Puisque décidément la musique du passé envahit le présent et commence à attirer l’attention du public de toutes les classes, il convient de mentionner aussi la matinée musicale donnée par M. Le Couppey, professeur de piano au Conservatoire. Entouré de ses nombreuses élèves, parmi lesquelles nous avons remarqué Mlle Couderc, M. Le Couppey a fait exécuter et a exécuté lui-même une série de pièces depuis Merulo de l’école de Venise, vers 1600, jusqu’à M. Chopin. Dans ce coup d’œil rétrospectif, on a particulièrement distingué plusieurs charmans badinages de Couperin, tels que son Réveil-Matin, et le morceau en pour clavecin, de Domenico Scarlatti, qui est à l’école italienne ce que Philippe-Emmanuel Bach est à l’école allemande.

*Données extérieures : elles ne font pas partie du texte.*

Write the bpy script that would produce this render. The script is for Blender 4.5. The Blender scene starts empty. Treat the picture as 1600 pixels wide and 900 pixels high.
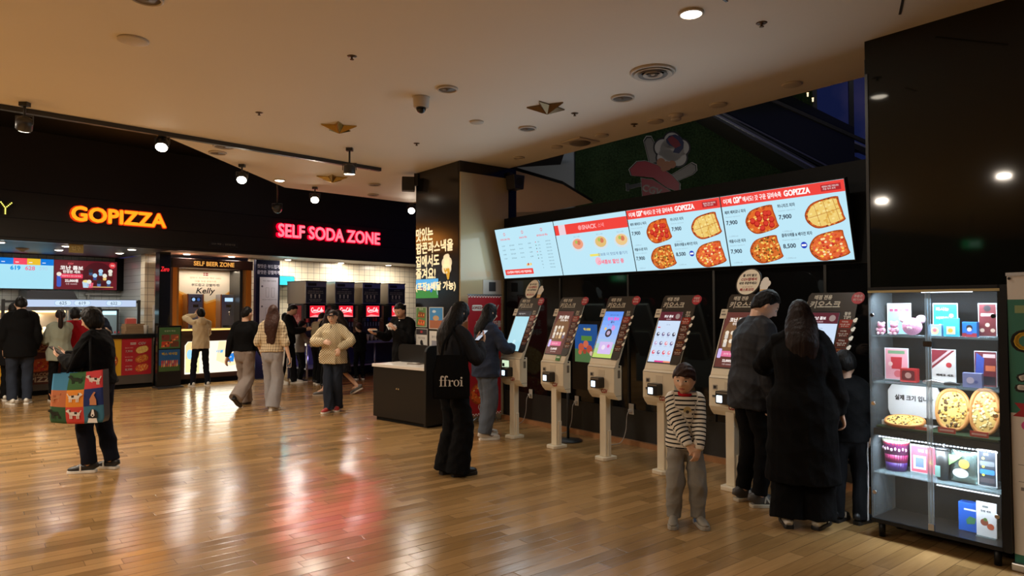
import bpy, math, random
import numpy as np
from mathutils import Vector, Matrix

SC = bpy.context.scene
COL = SC.collection
rnd = random.Random(7)
PI = math.pi

# ------------------------------------------------------------------ camera, world, exposure
FPX, EYE, PITCH = 1063.0, 1.55, math.atan(31 / 1063.0)     # focal length in pixels of a 1600 wide frame
cam = bpy.data.cameras.new('camera'); cam.sensor_width = 36; cam.lens = 36 * FPX / 1600
cam.clip_start = 0.05; cam.clip_end = 200
cam_ob = bpy.data.objects.new('camera', cam); COL.objects.link(cam_ob)
cam_ob.location = (0, 0, EYE); cam_ob.rotation_euler = (PI / 2 + PITCH, 0, 0)
SC.camera = cam_ob
SC.view_settings.view_transform = 'Standard'; SC.view_settings.look = 'None'
SC.view_settings.gamma = 1; SC.view_settings.use_curve_mapping = False
SC.view_settings.exposure = 0.0
SC.cycles.use_denoising = True
SC.cycles.caustics_reflective = False; SC.cycles.caustics_refractive = False
SC.cycles.sample_clamp_indirect = 4
SC.cycles.max_bounces = 8; SC.cycles.diffuse_bounces = 4; SC.cycles.glossy_bounces = 4
SC.cycles.transparent_max_bounces = 12
world = bpy.data.worlds.new('dusk_sky'); SC.world = world; world.use_nodes = True
_wn = world.node_tree; _tc = _wn.nodes.new('ShaderNodeTexCoord'); _nz = _wn.nodes.new('ShaderNodeTexNoise'); _nz.inputs['Scale'].default_value = 9; _nz.inputs['Detail'].default_value = 6
_cr = _wn.nodes.new('ShaderNodeValToRGB'); _cr.color_ramp.elements[0].position = .42; _cr.color_ramp.elements[0].color = (.010, .016, .075, 1); _cr.color_ramp.elements[1].position = .7; _cr.color_ramp.elements[1].color = (.050, .042, .115, 1)
_wn.links.new(_tc.outputs['Generated'], _nz.inputs['Vector']); _wn.links.new(_nz.outputs['Fac'], _cr.inputs[0]); _wn.links.new(_cr.outputs[0], _wn.nodes['Background'].inputs[0])
_wn.nodes['Background'].inputs[1].default_value = 0.7

# ------------------------------------------------------------------ lamps of the hall
WARM = (1.0, 0.86, 0.70); WARMER = (1.0, 0.83, 0.62); NEUT = (1.0, 0.92, 0.82); COOL = (0.75, 0.88, 1.0)
def lamp(kind, loc, energy, col, size=0.12, aim=None, spot=1.6, blend=0.6, sx=None, sy=None, rotz=0.0):
    l = bpy.data.lights.new('lamp_light', kind); l.energy = energy; l.color = col
    if kind == 'AREA':
        l.size = size
        if sx: l.shape = 'RECTANGLE'; l.size = sx; l.size_y = sy
        else: l.shape = 'DISK'
    elif kind == 'SPOT': l.spot_size = spot; l.spot_blend = blend; l.shadow_soft_size = size
    else: l.shadow_soft_size = size
    o = bpy.data.objects.new('lamp_light', l); COL.objects.link(o); o.location = loc
    if aim is not None:
        o.rotation_euler = (Vector(aim) - Vector(loc)).to_track_quat('-Z', 'Y').to_euler()
    else: o.rotation_euler = (0, 0, rotz)
    return o
CEIL = 3.55
# ceiling lights added out of view to light the hall; the first shows mirrored
for (x, y, e, c) in [(-3.37, 1.56, 52, WARM), (-5.6, 2.6, 84, WARM), (-7.6, 4.2, 120, WARM), (-9.5, 6.6, 145, WARMER),
                     (-7.0, 7.0, 150, WARM), (-0.6, -2.5, 20, WARM), (-5, -2, 85, WARM)]:
    lamp('AREA', (x, y, CEIL - 0.02), e, c, 0.16)
lamp('AREA', (1.33, 5.05, CEIL - 0.02), 16, NEUT, 0.15)     # the lit downlight in view
lamp('SPOT', (-3.63, 10.58, CEIL - 0.04), 170, WARM, 0.08, aim=(-3.63, 10.7, 0), spot=2.1, blend=0.7)   # the lit downlight over the soda zone

# ------------------------------------------------------------------ survey helpers: where a line of sight meets the floor, a wall or a height
def ray(u, v):
    x = (u - 800) / FPX; z = (450 - v) / FPX
    return Vector((x, math.cos(PITCH) - z * math.sin(PITCH), math.sin(PITCH) + z * math.cos(PITCH)))
def at_z(u, v, z):
    d = ray(u, v); t = (z - EYE) / d.z
    return Vector((d.x * t, d.y * t, z))
def floor_at(u, v): return at_z(u, v, 0.0)
def wall_at(u, v, p0, dr):                       # vertical plane through p0 (x, y) along dr
    d = ray(u, v); nx, ny = -dr[1], dr[0]
    t = (p0[0] * nx + p0[1] * ny) / (d.x * nx + d.y * ny)
    return Vector((d.x * t, d.y * t, EYE + d.z * t))
def depth_at(u, v, Y):
    d = ray(u, v); t = Y / d.y
    return Vector((d.x * t, Y, EYE + d.z * t))

# ------------------------------------------------------------------ materials
MATS = {}
def M(name, col=(.5, .5, .5), rough=.5, metal=0.0, em=0.0, emcol=None, spec=.5, bump=None, alpha=1.0, trans=0.0, coat=0.0, noise=None):
    """bump = (scale, strength[, stretch xyz]); noise = (scale, amount) tone variation."""
    if name in MATS: return MATS[name]
    m = bpy.data.materials.new(name); m.use_nodes = True; MATS[name] = m
    nt = m.node_tree; b = nt.nodes['Principled BSDF']
    b.inputs['Base Color'].default_value = (*col, 1); b.inputs['Roughness'].default_value = rough
    b.inputs['Metallic'].default_value = metal; b.inputs['Specular IOR Level'].default_value = spec
    b.inputs['Coat Weight'].default_value = coat; b.inputs['Coat Roughness'].default_value = .1
    if em: 
        b.inputs['Emission Color'].default_value = (*(emcol or col), 1); b.inputs['Emission Strength'].default_value = em
    if trans: b.inputs['Transmission Weight'].default_value = trans
    if alpha < 1: b.inputs['Alpha'].default_value = alpha
    if bump or noise:
        tc = nt.nodes.new('ShaderNodeTexCoord'); mp = nt.nodes.new('ShaderNodeMapping')
        nt.links.new(tc.outputs['Object'], mp.inputs[0])
        if bump:
            if len(bump) > 2: mp.inputs['Scale'].default_value = bump[2]
            n = nt.nodes.new('ShaderNodeTexNoise'); n.inputs['Scale'].default_value = bump[0]; n.inputs['Detail'].default_value = 4
            nt.links.new(mp.outputs[0], n.inputs['Vector'])
            bp = nt.nodes.new('ShaderNodeBump'); bp.inputs['Strength'].default_value = bump[1]; bp.inputs['Distance'].default_value = .02
            nt.links.new(n.outputs['Fac'], bp.inputs['Height']); nt.links.new(bp.outputs[0], b.inputs['Normal'])
        if noise:
            n2 = nt.nodes.new('ShaderNodeTexNoise'); n2.inputs['Scale'].default_value = noise[0]; n2.inputs['Detail'].default_value = 5
            nt.links.new(mp.outputs[0] if bump else tc.outputs['Object'], n2.inputs['Vector'])
            mx = nt.nodes.new('ShaderNodeMix'); mx.data_type = 'RGBA'
            mx.inputs['A'].default_value = (*[c * (1 - noise[1]) for c in col], 1)
            mx.inputs['B'].default_value = (*[min(1, c * (1 + noise[1])) for c in col], 1)
            nt.links.new(n2.outputs['Fac'], mx.inputs['Factor']); nt.links.new(mx.outputs['Result'], b.inputs['Base Color'])
    return m
def lin(r, g, b): 
    f = lambda c: (c / 255 / 12.92) if c <= 10 else ((c / 255 + .055) / 1.055) ** 2.4
    return (f(r), f(g), f(b))
def EM(r, g, b, k=1.0):                          # a glowing colour of a screen, lamp or lit sign (given as the colour it shows)
    n = 'glow_%d_%d_%d_%g' % (r, g, b, k)
    if n in MATS: return MATS[n]
    m = M(n, (.01, .01, .01), .25, em=k, emcol=lin(r, g, b), spec=.3)
    return m
def PR(r, g, b, rough=.45):                      # printed or painted colour
    return M('print_%d_%d_%d' % (r, g, b), lin(r, g, b), rough)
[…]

Les élèves de l’école de musique religieuse dirigée par M. Niedermeyer se sont réunis le 9 mai pour l’inauguration de l’orgue dans la petite église paroissiale de Saint-Eugène. Ils y ont chanté avec un ensemble remarquable, entre autres morceaux intéressans, le Credo de la messe dite du pape Marcel, de Palestrina, et un motet de Vittoria, Jesu dulcis, d’une onction si pénétrante. Or ce n’est pas un faible mérite que de chanter, seulement avec justesse, cette musique sans accompagnement aussi savante que suave. La péroraison ou l’amen du Credo de Palestrina est un chef-d’œuvre de développement harmonieux où sont accumulées les plus grandes difficultés de la musique chorale, et les élèves de M. Niedermeyer les ont surmontées avec autant de fermeté que de goût. D’après cet exemple, il nous est facile de prédire que l’institution de M. Niedermeyer continuera avec succès l’école fondée par Alexandre Choron, qu’elle s’est proposée pour modèle, et dont elle a recueilli l’esprit.

L’artiste qui porte dignement aujourd’hui le nom illustre que nous venons de citer, M. Nicou-Choron, a fait exécuter tout récemment à l’église de Notre-Dame, au profit des inondés, une grande messe en musique qui avait attiré beaucoup de monde, et qui a été fort remarquée par les con naisseurs. Le Gloria, le Credo surtout, et l’O salutaris sont les morceaux importans de cette œuvre d’un musicien distingué, dont le mérite réel serait plus connu, si M. Nicou-Choron avait moins de réserve et de dignité dans le caractère.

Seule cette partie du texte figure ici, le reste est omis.